The illustration depicted a girl holding a lily and wearing a flower wreath in her hair, surrounded by a frame in the shape of a cathedral window. “Bear a lily in thy hand,” Longfellow commanded, as if it were the young girl’s talisman against pitfalls that would inevitably entangle the adult woman: “Life hath quicksands,—Life has snares! / Care and age come unawares!” In November 1904, The Ladies’ Home Journal devoted an entire page to W L. Taylor’s illustration of “Maidenhood,” depicting an adolescent girl in a white dress and flower garland with caption: “Standing, with reluctant feet,/ Where the brook and river meet.”45
Given the poem’s wide proliferation at the time, contemporary readers of Anne of Green Gables would immediately have understood the title of chapter thirty-one, “Where the Brook and River Meet.” The chapter hints at physiological changes without ever naming them. A doctor’s order sends Anne out-of-doors to prolong the time of dreaming, walking, and making merry before she must focus on studies, entrance exams, and leaving home. In Longfellow’s poem, the maiden nostalgically mourns the passing of her childhood with a “shadow” in her eyes, just as Marilla is conscious of “a queer sorrowful sense of loss” in seeing fifteen-year-old Anne grow up and change.46 Menstruation cannot be mentioned either in the poem or in the novel. Instead, natural, physiological change is encoded in images of liquid and fluidity. Longfellow’s poem describes streamlets, swiftly advancing brooklets, gliding streams; the novel refers to brook, river—and a doctor’s visit. Meandering through the novel, the brook links together the episodic chapters and connects the novel’s conclusion to its commencement.

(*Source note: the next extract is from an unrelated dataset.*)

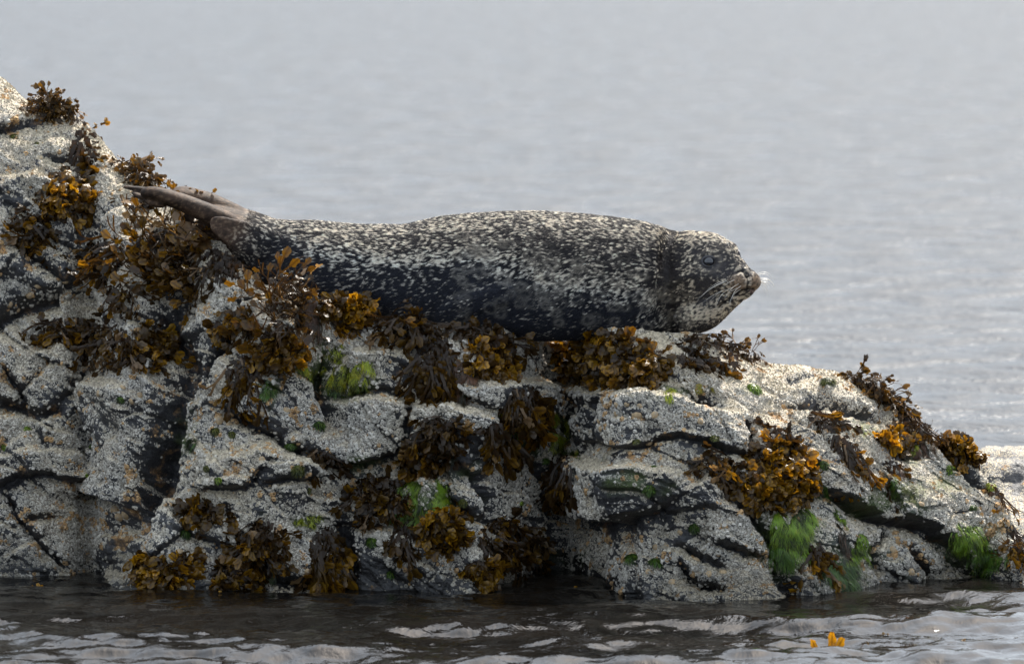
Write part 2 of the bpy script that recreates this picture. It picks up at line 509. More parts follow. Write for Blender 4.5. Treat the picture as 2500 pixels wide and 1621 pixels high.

In later years Maud would always say that she did not want Anne to grow up. She wanted to leave Anne in carefree childhood, so she did not have to adjust to the realities of life. Anne should never have to compromise. And yet, in the last third of the novel we see Anne begin her process of transformation into adulthood. In the novel’s first two thirds, time moves so slowly as if to come to a near standstill—suspended beyond time. The age of youth ends abruptly in chapter twenty-six, however, when Anne turns thirteen. Suddenly time speeds up. It moves through the years at a quick pace. “For Anne the days slipped by like golden beads on the necklace of the year,” the narrator comments in November, the author’s own birth month.47 The final chapters rush Anne through her teens—in chapter thirty, she is almost fourteen; by chapter thirty-one, fifteen, and by the end, sixteen. By now Anne has changed from a gangly girl to an elegant miss. Readers similarly want Anne to stay true to her addled and unpredictable ways, a desire perhaps best expressed in Anne of Green Gables—The Musical. Its theme song is “Anne of Green Gables, never change.”48 And yet change has crept into her personality as it did her room, which is now decorated with a velvet carpet, a low white bed, and the fragrance of white lilies. The last third is the story of the transition from childhood to adulthood. Reliving her own pleasures, Maud was also releasing her own anxieties about growing up.